Lenders and borrowers can interact from the chain where their assets are held - no manual transfers required.

Key Benefits

  • For Borrowers: Access liquidity without selling your BIT10.TOP, preserving long-term growth potential.
  • For Lenders: Earn yield on USDC with high-quality, diversified collateral.
  • For Everyone: Cross-chain, fully transparent, secure lending powered by ICP.

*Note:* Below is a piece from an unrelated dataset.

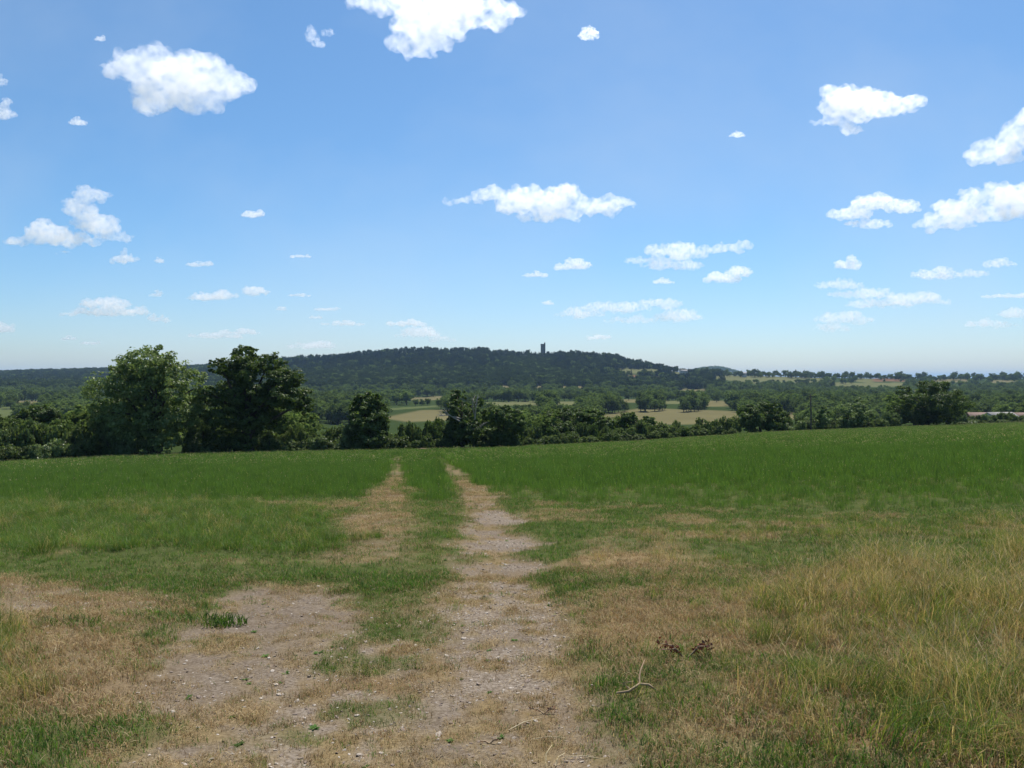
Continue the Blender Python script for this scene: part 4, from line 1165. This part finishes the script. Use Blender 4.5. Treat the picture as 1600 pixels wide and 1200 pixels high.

Lending & Borrowing Liquidation Mechanism

Purpose

The liquidation system protects lenders and ensures the protocol remains solvent by automatically repaying loans when collateral value drops below safe thresholds.

Core Principles

  1. Overcollateralization
    • All loans start at a maximum Loan-to-Value (LTV) of 90% (i.e., 110% collateralization).
    • This buffer protects against sudden price swings in BIT10.TOP.
  2. Liquidation Threshold
    • If the LTV exceeds the liquidation threshold (e.g., 95%), the loan becomes eligible for liquidation.
    • This is similar to a margin call in TradFi - it’s the point where the collateral is too small relative to the debt.
  3. Margin Call Alerts
    • Borrowers receive real-time notifications (on-chain + optional email/app) when their LTV approaches the threshold.
    • They can add more BIT10.TOP or repay USDC to restore safe levels.
  4. Automatic Liquidation
    • If no action is taken and the LTV crosses the liquidation threshold, the system automatically sells part or all of the collateral to repay the debt plus a liquidation fee (e.g., 3–5%). [its standard by lending platforms to charge users a liquidation fee because it incentivises good behaviour]
    • This ensures lenders are paid back in full and the protocol remains solvent.
  5. Price Feeds & Accuracy
    • Uses multiple decentralized oracles for BIT10.TOP pricing to avoid manipulation.
    • Prices are updated in real time, with failover mechanisms for extreme market events.
  6. Partial Liquidations (Optional but recommended)
    • Instead of liquidating the full position, only enough collateral is sold to bring the LTV back to the safe zone (e.g., 85%).
    • This reduces borrower losses and makes the system more user-friendly.

Example Flow

  1. Borrower deposits $11,000 in BIT10.TOP, borrows $10,000 USDC (LTV = 90%).
  2. Market dips → BIT10.TOP value drops to $10,500 → LTV = 95% (margin call).
  3. Borrower is notified and can:
    • Add more BIT10.TOP, or
    • Repay some USDC.
  4. If no action taken and LTV reaches 97% → automatic liquidation triggers → $2,000 of BIT10.TOP is sold → LTV reset to safe range.

Why This Works

  • Borrowers know it’s the same rulebook as Aave, Compound, and TradFi margin lending - no learning curve.
  • Lenders are protected by strict overcollateralization and instant liquidation.
  • Protocol avoids bad debt even in volatile markets.